The Spectator

Spectator writers on the UK’s best beaches

Tom Holland
Trevone, Cornwall

 
Pretty much every summer, my family and my cousins head for a farm in north Cornwall, strategically situated for visits to our favourite beach: Trevone. A beautiful cove with breakers, cliffs and an unobtrusive shop, its chief appeal is the opportunity it provides for building colossal sandcastles. Each year, our ambitions grow ever more Babylonian. This summer we excelled ourselves. It was my nephew’s 21st birthday, and to mark his coming of age he wanted to build a sandcastle on a truly lunatic scale. His dream was fulfilled. Armed with industrial shovels and a wheelbarrow, we constructed a vast array of fortifications: a towering central donjon; a wall of which Hadrian would have been proud; Minas Tirith-style rings of defences; enigmatic neolithic monuments. We even had paddy fields. And then, after eight hours’ solid work, the tide came in and, like Atlantis, it all vanished beneath the waves.

Laura Freeman
Margate, Kent

 
We’ll always have… Thanet. You can keep your Paris, your Rome, your Casablanca. There’s no more romantic place on earth than Margate when it drizzles. The replacement bus service from Ramsgate, the December rain becoming sleet, the wind, the trawlers, the derelict mini golf course, the boyfriend down on one knee in the bladderwrack.
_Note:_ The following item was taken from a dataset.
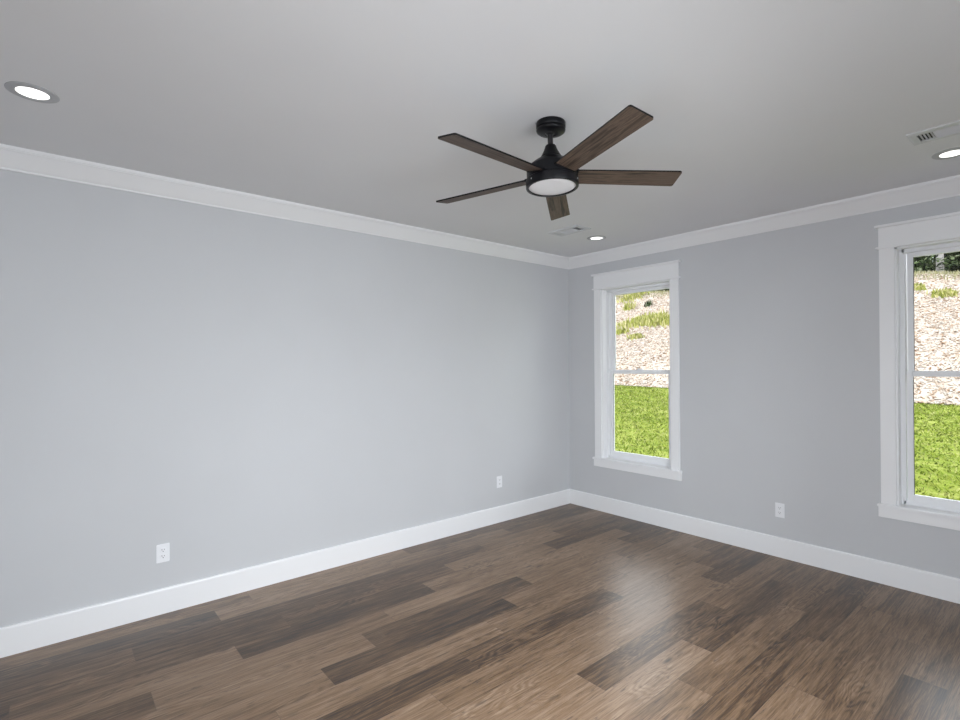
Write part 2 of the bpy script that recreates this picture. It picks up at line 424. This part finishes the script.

I’m thinking of having a T-shirt printed: ‘I went to Margate and all I got was this lousy proposal.’ No Waste Land Margate now with its hipster Regency, its ironic rollercoasters, its semi-demi gentrification. Turner’s Margate, Tracey’s Margate. Artists will tell you about the light of St Ives, but Margate light is like a match striking magnesium. Margate has my heart.

Ross Clark
Scolt Head Island, Norfolk

 
The first time I walked the north Norfolk coast path, I slavishly followed the signs which take you away from the coast at Thornham, up through turnip fields and down through the marshes, and don’t return you to the sea and sand until Holkham, ten miles further on.